>> begin Recorded data

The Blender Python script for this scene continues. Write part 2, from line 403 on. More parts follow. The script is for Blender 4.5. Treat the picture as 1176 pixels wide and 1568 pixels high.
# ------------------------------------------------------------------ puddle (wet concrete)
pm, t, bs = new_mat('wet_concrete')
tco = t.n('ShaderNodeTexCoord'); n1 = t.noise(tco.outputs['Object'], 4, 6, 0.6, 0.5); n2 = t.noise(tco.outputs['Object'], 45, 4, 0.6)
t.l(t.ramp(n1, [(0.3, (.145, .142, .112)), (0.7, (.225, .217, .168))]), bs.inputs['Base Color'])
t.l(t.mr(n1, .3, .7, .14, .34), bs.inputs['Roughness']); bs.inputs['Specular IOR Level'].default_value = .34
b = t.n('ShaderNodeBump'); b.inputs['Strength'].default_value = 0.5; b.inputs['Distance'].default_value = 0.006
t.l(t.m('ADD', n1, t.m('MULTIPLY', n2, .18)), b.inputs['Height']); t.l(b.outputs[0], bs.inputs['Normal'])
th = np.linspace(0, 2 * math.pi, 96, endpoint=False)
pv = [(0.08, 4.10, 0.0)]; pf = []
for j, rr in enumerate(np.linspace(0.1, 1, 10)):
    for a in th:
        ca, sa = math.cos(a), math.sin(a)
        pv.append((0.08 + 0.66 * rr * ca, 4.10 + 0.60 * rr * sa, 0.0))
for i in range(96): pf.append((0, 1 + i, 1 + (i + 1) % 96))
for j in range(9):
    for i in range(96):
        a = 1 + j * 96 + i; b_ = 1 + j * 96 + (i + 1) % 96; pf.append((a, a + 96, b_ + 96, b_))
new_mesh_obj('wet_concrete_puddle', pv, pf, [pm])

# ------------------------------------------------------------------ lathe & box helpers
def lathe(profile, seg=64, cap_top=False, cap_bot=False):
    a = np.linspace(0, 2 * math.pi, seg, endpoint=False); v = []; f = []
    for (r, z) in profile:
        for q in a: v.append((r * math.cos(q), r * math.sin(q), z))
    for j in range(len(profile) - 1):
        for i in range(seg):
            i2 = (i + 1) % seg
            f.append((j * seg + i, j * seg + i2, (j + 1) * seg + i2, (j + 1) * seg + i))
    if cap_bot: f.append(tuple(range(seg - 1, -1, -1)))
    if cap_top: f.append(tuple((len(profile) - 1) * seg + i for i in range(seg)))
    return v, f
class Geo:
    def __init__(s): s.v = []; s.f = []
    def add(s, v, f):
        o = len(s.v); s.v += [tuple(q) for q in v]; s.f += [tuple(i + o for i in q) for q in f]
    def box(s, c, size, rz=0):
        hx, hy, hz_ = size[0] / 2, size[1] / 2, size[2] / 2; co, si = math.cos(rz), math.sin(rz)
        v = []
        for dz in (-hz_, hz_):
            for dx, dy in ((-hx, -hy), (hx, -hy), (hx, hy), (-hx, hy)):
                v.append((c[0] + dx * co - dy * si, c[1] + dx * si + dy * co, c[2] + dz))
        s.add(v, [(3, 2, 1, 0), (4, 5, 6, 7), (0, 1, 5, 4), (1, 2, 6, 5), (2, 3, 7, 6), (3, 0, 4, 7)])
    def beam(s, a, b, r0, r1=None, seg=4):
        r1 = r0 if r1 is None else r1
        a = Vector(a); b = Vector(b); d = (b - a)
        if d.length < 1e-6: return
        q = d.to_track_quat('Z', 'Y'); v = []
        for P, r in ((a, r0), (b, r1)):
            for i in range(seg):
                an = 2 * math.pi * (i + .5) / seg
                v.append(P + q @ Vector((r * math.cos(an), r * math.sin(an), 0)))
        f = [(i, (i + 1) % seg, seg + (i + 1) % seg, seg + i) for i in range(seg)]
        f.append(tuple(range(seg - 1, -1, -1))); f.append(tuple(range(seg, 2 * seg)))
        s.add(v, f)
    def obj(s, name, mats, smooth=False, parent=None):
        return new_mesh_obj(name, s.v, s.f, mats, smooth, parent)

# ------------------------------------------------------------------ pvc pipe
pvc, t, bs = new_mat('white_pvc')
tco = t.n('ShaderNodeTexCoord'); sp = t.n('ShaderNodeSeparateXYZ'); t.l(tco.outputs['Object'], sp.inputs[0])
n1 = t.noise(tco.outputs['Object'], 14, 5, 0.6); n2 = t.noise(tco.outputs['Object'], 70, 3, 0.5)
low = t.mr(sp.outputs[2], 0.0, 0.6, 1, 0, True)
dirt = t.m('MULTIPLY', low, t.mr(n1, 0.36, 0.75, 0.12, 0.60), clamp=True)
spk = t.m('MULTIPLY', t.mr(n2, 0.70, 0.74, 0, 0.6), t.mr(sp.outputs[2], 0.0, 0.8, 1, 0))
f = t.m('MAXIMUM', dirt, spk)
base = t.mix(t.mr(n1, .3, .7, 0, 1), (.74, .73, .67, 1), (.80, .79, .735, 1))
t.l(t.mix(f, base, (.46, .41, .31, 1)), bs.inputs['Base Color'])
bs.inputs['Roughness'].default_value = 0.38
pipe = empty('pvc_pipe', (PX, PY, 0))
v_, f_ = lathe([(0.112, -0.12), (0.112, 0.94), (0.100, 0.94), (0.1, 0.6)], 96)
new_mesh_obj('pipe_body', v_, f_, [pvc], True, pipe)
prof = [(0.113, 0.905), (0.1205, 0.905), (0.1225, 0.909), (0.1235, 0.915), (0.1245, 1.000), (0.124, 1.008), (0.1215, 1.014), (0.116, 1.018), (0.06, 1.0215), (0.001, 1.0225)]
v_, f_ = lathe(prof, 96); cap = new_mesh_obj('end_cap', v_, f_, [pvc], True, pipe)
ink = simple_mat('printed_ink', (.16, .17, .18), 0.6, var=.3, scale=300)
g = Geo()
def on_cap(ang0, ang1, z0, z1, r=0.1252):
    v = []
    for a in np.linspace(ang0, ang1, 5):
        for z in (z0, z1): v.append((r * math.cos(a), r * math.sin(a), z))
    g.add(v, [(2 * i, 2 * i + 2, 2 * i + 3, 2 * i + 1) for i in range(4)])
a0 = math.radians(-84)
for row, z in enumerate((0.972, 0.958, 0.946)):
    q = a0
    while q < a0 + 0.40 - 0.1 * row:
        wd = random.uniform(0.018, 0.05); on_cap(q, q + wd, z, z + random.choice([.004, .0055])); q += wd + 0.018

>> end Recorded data

- **Goal**: Repeat the data above exactly.

- **Full answer**:
The Blender Python script for this scene continues. Write part 2, from line 403 on. More parts follow. The script is for Blender 4.5. Treat the picture as 1176 pixels wide and 1568 pixels high.
# ------------------------------------------------------------------ puddle (wet concrete)
pm, t, bs = new_mat('wet_concrete')
tco = t.n('ShaderNodeTexCoord'); n1 = t.noise(tco.outputs['Object'], 4, 6, 0.6, 0.5); n2 = t.noise(tco.outputs['Object'], 45, 4, 0.6)
t.l(t.ramp(n1, [(0.3, (.145, .142, .112)), (0.7, (.225, .217, .168))]), bs.inputs['Base Color'])
t.l(t.mr(n1, .3, .7, .14, .34), bs.inputs['Roughness']); bs.inputs['Specular IOR Level'].default_value = .34
b = t.n('ShaderNodeBump'); b.inputs['Strength'].default_value = 0.5; b.inputs['Distance'].default_value = 0.006
t.l(t.m('ADD', n1, t.m('MULTIPLY', n2, .18)), b.inputs['Height']); t.l(b.outputs[0], bs.inputs['Normal'])
th = np.linspace(0, 2 * math.pi, 96, endpoint=False)
pv = [(0.08, 4.10, 0.0)]; pf = []
for j, rr in enumerate(np.linspace(0.1, 1, 10)):
    for a in th:
        ca, sa = math.cos(a), math.sin(a)
        pv.append((0.08 + 0.66 * rr * ca, 4.10 + 0.60 * rr * sa, 0.0))
for i in range(96): pf.append((0, 1 + i, 1 + (i + 1) % 96))
for j in range(9):
    for i in range(96):
        a = 1 + j * 96 + i; b_ = 1 + j * 96 + (i + 1) % 96; pf.append((a, a + 96, b_ + 96, b_))
new_mesh_obj('wet_concrete_puddle', pv, pf, [pm])

# ------------------------------------------------------------------ lathe & box helpers
def lathe(profile, seg=64, cap_top=False, cap_bot=False):
    a = np.linspace(0, 2 * math.pi, seg, endpoint=False); v = []; f = []
    for (r, z) in profile:
        for q in a: v.append((r * math.cos(q), r * math.sin(q), z))
    for j in range(len(profile) - 1):
        for i in range(seg):
            i2 = (i + 1) % seg
            f.append((j * seg + i, j * seg + i2, (j + 1) * seg + i2, (j + 1) * seg + i))
    if cap_bot: f.append(tuple(range(seg - 1, -1, -1)))
    if cap_top: f.append(tuple((len(profile) - 1) * seg + i for i in range(seg)))
    return v, f
class Geo:
    def __init__(s): s.v = []; s.f = []
    def add(s, v, f):
        o = len(s.v); s.v += [tuple(q) for q in v]; s.f += [tuple(i + o for i in q) for q in f]
    def box(s, c, size, rz=0):
        hx, hy, hz_ = size[0] / 2, size[1] / 2, size[2] / 2; co, si = math.cos(rz), math.sin(rz)
        v = []
        for dz in (-hz_, hz_):
            for dx, dy in ((-hx, -hy), (hx, -hy), (hx, hy), (-hx, hy)):
                v.append((c[0] + dx * co - dy * si, c[1] + dx * si + dy * co, c[2] + dz))
        s.add(v, [(3, 2, 1, 0), (4, 5, 6, 7), (0, 1, 5, 4), (1, 2, 6, 5), (2, 3, 7, 6), (3, 0, 4, 7)])
    def beam(s, a, b, r0, r1=None, seg=4):
        r1 = r0 if r1 is None else r1
        a = Vector(a); b = Vector(b); d = (b - a)
        if d.length < 1e-6: return
        q = d.to_track_quat('Z', 'Y'); v = []
        for P, r in ((a, r0), (b, r1)):
            for i in range(seg):
                an = 2 * math.pi * (i + .5) / seg
                v.append(P + q @ Vector((r * math.cos(an), r * math.sin(an), 0)))
        f = [(i, (i + 1) % seg, seg + (i + 1) % seg, seg + i) for i in range(seg)]
        f.append(tuple(range(seg - 1, -1, -1))); f.append(tuple(range(seg, 2 * seg)))
        s.add(v, f)
    def obj(s, name, mats, smooth=False, parent=None):
        return new_mesh_obj(name, s.v, s.f, mats, smooth, parent)

# ------------------------------------------------------------------ pvc pipe
pvc, t, bs = new_mat('white_pvc')
tco = t.n('ShaderNodeTexCoord'); sp = t.n('ShaderNodeSeparateXYZ'); t.l(tco.outputs['Object'], sp.inputs[0])
n1 = t.noise(tco.outputs['Object'], 14, 5, 0.6); n2 = t.noise(tco.outputs['Object'], 70, 3, 0.5)
low = t.mr(sp.outputs[2], 0.0, 0.6, 1, 0, True)
dirt = t.m('MULTIPLY', low, t.mr(n1, 0.36, 0.75, 0.12, 0.60), clamp=True)
spk = t.m('MULTIPLY', t.mr(n2, 0.70, 0.74, 0, 0.6), t.mr(sp.outputs[2], 0.0, 0.8, 1, 0))
f = t.m('MAXIMUM', dirt, spk)
base = t.mix(t.mr(n1, .3, .7, 0, 1), (.74, .73, .67, 1), (.80, .79, .735, 1))
t.l(t.mix(f, base, (.46, .41, .31, 1)), bs.inputs['Base Color'])
bs.inputs['Roughness'].default_value = 0.38
pipe = empty('pvc_pipe', (PX, PY, 0))
v_, f_ = lathe([(0.112, -0.12), (0.112, 0.94), (0.100, 0.94), (0.1, 0.6)], 96)
new_mesh_obj('pipe_body', v_, f_, [pvc], True, pipe)
prof = [(0.113, 0.905), (0.1205, 0.905), (0.1225, 0.909), (0.1235, 0.915), (0.1245, 1.000), (0.124, 1.008), (0.1215, 1.014), (0.116, 1.018), (0.06, 1.0215), (0.001, 1.0225)]
v_, f_ = lathe(prof, 96); cap = new_mesh_obj('end_cap', v_, f_, [pvc], True, pipe)
ink = simple_mat('printed_ink', (.16, .17, .18), 0.6, var=.3, scale=300)
g = Geo()
def on_cap(ang0, ang1, z0, z1, r=0.1252):
    v = []
    for a in np.linspace(ang0, ang1, 5):
        for z in (z0, z1): v.append((r * math.cos(a), r * math.sin(a), z))
    g.add(v, [(2 * i, 2 * i + 2, 2 * i + 3, 2 * i + 1) for i in range(4)])
a0 = math.radians(-84)
for row, z in enumerate((0.972, 0.958, 0.946)):
    q = a0
    while q < a0 + 0.40 - 0.1 * row:
        wd = random.uniform(0.018, 0.05); on_cap(q, q + wd, z, z + random.choice([.004, .0055])); q += wd + 0.018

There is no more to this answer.